----- DATA SHOWN -----

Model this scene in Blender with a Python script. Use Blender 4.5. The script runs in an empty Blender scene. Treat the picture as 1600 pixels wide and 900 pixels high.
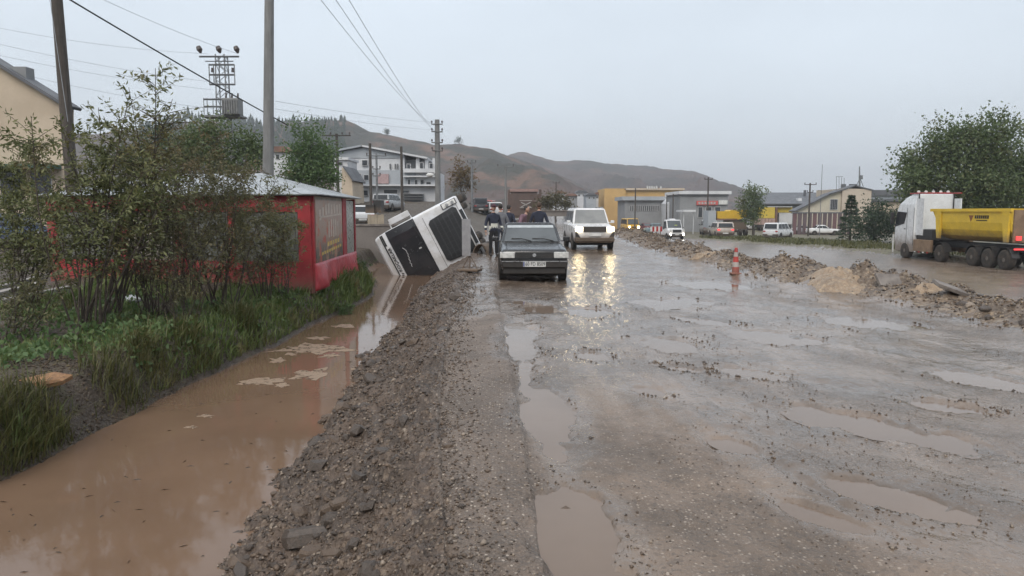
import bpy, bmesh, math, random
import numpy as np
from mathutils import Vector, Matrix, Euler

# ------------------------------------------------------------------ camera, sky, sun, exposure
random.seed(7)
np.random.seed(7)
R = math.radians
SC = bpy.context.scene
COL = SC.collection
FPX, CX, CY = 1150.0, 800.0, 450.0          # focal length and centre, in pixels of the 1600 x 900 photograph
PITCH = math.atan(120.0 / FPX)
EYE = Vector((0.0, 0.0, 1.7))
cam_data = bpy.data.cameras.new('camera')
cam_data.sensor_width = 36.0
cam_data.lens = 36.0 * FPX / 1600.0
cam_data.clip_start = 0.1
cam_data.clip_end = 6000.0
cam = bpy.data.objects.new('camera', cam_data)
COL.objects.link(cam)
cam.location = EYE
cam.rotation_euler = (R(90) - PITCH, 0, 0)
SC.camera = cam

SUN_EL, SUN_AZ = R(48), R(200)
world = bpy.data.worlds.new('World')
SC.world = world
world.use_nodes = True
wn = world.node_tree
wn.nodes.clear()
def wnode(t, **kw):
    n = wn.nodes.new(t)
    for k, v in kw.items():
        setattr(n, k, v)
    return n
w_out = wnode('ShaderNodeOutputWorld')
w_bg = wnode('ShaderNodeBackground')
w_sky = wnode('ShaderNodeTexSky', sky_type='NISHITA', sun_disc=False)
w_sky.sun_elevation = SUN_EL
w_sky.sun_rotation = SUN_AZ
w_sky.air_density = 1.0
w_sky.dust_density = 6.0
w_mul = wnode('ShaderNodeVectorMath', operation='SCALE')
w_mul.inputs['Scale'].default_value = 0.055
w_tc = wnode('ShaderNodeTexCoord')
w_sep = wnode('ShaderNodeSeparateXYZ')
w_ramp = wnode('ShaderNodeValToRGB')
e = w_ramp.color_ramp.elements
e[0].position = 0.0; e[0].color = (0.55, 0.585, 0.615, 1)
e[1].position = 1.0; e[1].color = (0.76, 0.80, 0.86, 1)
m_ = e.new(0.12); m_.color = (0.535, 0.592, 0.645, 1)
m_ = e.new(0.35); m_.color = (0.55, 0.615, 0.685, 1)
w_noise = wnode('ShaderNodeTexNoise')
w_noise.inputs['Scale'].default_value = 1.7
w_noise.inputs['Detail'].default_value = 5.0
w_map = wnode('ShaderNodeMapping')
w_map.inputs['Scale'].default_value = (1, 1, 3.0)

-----

Omit the pictures and reproduce the listing exactly.

▸ EXPECTED OUTPUT
Model this scene in Blender with a Python script. Use Blender 4.5. The script runs in an empty Blender scene. Treat the picture as 1600 pixels wide and 900 pixels high.
import bpy, bmesh, math, random
import numpy as np
from mathutils import Vector, Matrix, Euler

# ------------------------------------------------------------------ camera, sky, sun, exposure
random.seed(7)
np.random.seed(7)
R = math.radians
SC = bpy.context.scene
COL = SC.collection
FPX, CX, CY = 1150.0, 800.0, 450.0          # focal length and centre, in pixels of the 1600 x 900 photograph
PITCH = math.atan(120.0 / FPX)
EYE = Vector((0.0, 0.0, 1.7))
cam_data = bpy.data.cameras.new('camera')
cam_data.sensor_width = 36.0
cam_data.lens = 36.0 * FPX / 1600.0
cam_data.clip_start = 0.1
cam_data.clip_end = 6000.0
cam = bpy.data.objects.new('camera', cam_data)
COL.objects.link(cam)
cam.location = EYE
cam.rotation_euler = (R(90) - PITCH, 0, 0)
SC.camera = cam

SUN_EL, SUN_AZ = R(48), R(200)
world = bpy.data.worlds.new('World')
SC.world = world
world.use_nodes = True
wn = world.node_tree
wn.nodes.clear()
def wnode(t, **kw):
    n = wn.nodes.new(t)
    for k, v in kw.items():
        setattr(n, k, v)
    return n
w_out = wnode('ShaderNodeOutputWorld')
w_bg = wnode('ShaderNodeBackground')
w_sky = wnode('ShaderNodeTexSky', sky_type='NISHITA', sun_disc=False)
w_sky.sun_elevation = SUN_EL
w_sky.sun_rotation = SUN_AZ
w_sky.air_density = 1.0
w_sky.dust_density = 6.0
w_mul = wnode('ShaderNodeVectorMath', operation='SCALE')
w_mul.inputs['Scale'].default_value = 0.055
w_tc = wnode('ShaderNodeTexCoord')
w_sep = wnode('ShaderNodeSeparateXYZ')
w_ramp = wnode('ShaderNodeValToRGB')
e = w_ramp.color_ramp.elements
e[0].position = 0.0; e[0].color = (0.55, 0.585, 0.615, 1)
e[1].position = 1.0; e[1].color = (0.76, 0.80, 0.86, 1)
m_ = e.new(0.12); m_.color = (0.535, 0.592, 0.645, 1)
m_ = e.new(0.35); m_.color = (0.55, 0.615, 0.685, 1)
w_noise = wnode('ShaderNodeTexNoise')
w_noise.inputs['Scale'].default_value = 1.7
w_noise.inputs['Detail'].default_value = 5.0
w_map = wnode('ShaderNodeMapping')
w_map.inputs['Scale'].default_value = (1, 1, 3.0)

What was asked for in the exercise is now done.